Demonstration of the glass.

David Clarke/Harvard SEAS

Do drapes get you angry and blinds make you morose? What you need is a window that offers clear views or privacy with the touch of a switch.

One alternative is tunable glass, which goes from transparent to opaque through the use of nanocrystals and metallic nanostructures. These are, however, somewhat costly and difficult to manufacture.

Professor David Clarke and postdoctoral fellow Samuel Shian at Harvard John A. Paulson School of Engineering and Applied Sciences claim that their new method could be much cheaper to manufacture. The researchers have described it in a paper published in the journal Optics Letters.

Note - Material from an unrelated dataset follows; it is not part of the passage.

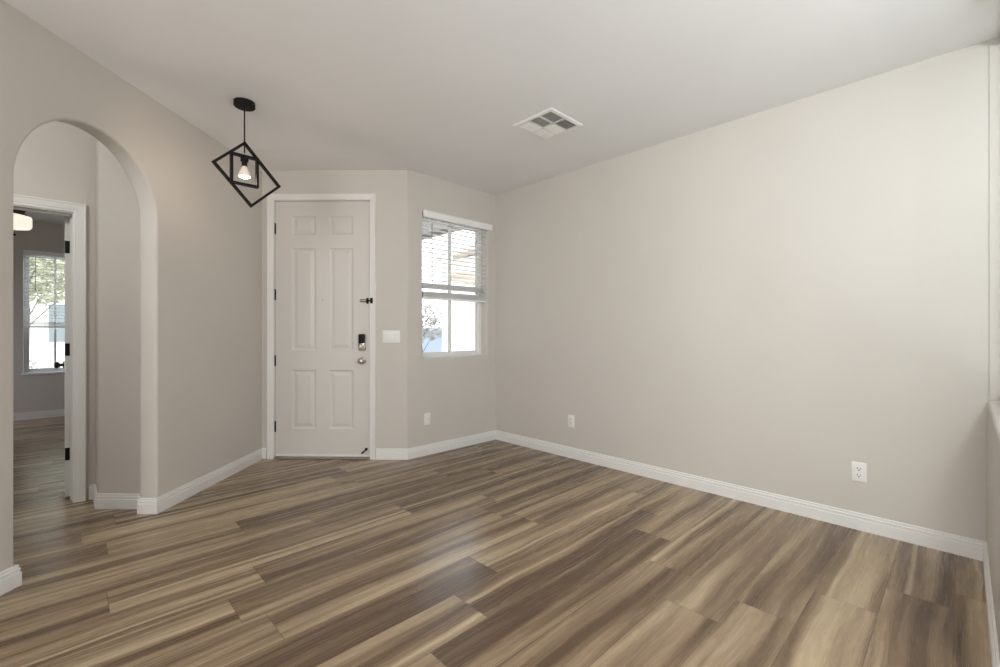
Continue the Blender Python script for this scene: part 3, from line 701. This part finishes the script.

Their technique uses a sheet of glass sandwiched between two sheets of clear, soft elastomer. These have been sprayed with a coating of silver nanowires. This is what makes the manufacturing so simple. Previous methods of creating tunable windows are manufactured using a technique called vacuum deposition, which painstakingly deposits molecular layers of material.

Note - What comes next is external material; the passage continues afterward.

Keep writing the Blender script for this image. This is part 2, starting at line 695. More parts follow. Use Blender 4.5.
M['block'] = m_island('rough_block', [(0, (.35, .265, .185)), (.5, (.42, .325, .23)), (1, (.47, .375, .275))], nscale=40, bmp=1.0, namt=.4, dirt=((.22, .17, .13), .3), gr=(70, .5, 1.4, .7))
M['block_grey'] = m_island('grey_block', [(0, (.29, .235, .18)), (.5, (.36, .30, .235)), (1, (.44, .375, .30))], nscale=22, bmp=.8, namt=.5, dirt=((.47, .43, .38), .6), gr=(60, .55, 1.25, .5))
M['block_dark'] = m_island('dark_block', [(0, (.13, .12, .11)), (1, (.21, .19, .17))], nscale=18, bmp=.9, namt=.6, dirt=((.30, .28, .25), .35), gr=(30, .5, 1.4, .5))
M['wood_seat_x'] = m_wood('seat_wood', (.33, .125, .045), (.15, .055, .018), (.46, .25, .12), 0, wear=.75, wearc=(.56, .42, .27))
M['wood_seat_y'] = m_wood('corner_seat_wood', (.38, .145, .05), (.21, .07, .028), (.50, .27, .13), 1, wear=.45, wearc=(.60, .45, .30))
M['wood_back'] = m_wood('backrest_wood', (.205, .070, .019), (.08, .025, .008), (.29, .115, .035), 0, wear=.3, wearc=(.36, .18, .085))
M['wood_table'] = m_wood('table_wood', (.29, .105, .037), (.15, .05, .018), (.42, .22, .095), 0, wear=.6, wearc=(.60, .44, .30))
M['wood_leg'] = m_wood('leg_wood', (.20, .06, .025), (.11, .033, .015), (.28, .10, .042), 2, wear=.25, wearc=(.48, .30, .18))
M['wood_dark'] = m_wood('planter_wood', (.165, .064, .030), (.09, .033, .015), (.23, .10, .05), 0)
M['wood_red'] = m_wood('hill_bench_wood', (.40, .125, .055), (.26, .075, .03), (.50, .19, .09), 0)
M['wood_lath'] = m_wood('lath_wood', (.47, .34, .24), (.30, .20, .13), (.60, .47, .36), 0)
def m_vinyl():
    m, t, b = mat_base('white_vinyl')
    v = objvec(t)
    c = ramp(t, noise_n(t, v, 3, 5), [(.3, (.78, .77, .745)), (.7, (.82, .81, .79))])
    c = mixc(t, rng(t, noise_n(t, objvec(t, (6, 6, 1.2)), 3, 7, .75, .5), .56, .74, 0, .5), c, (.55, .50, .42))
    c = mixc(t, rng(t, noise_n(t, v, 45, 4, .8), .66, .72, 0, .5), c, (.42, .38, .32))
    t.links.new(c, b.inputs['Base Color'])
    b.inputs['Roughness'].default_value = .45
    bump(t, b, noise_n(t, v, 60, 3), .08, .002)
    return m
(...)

"Because this is a physical phenomenon rather than based on a chemical reaction, it is a simpler and potentially cheaper way to achieve commercial tunable windows," Clarke said in a statement.

On their own, the nanowires are too small to catch the light in a way that makes them visible to humans. However, if you run an electric current through the window, the nanowires will all move, trying to get closer to each other.

This causes the elastomer sheet to deform in such a way that it scatters the light, rendering the surface cloudy in less than a second. With a strong enough current, the window becomes completely opaque, the researchers said.

Shian compared the deformed elastomer surface to a coating of ice on a pond.

"If the frozen pond is smooth, you can see through the ice," he explained. "But if the ice is heavily scratched, you can't see through."

The university has filed a patent on the technology, and Clarke and Shian are working toward developing an even thinner elastomer films, which would lower the voltage needed to make the glass opaque.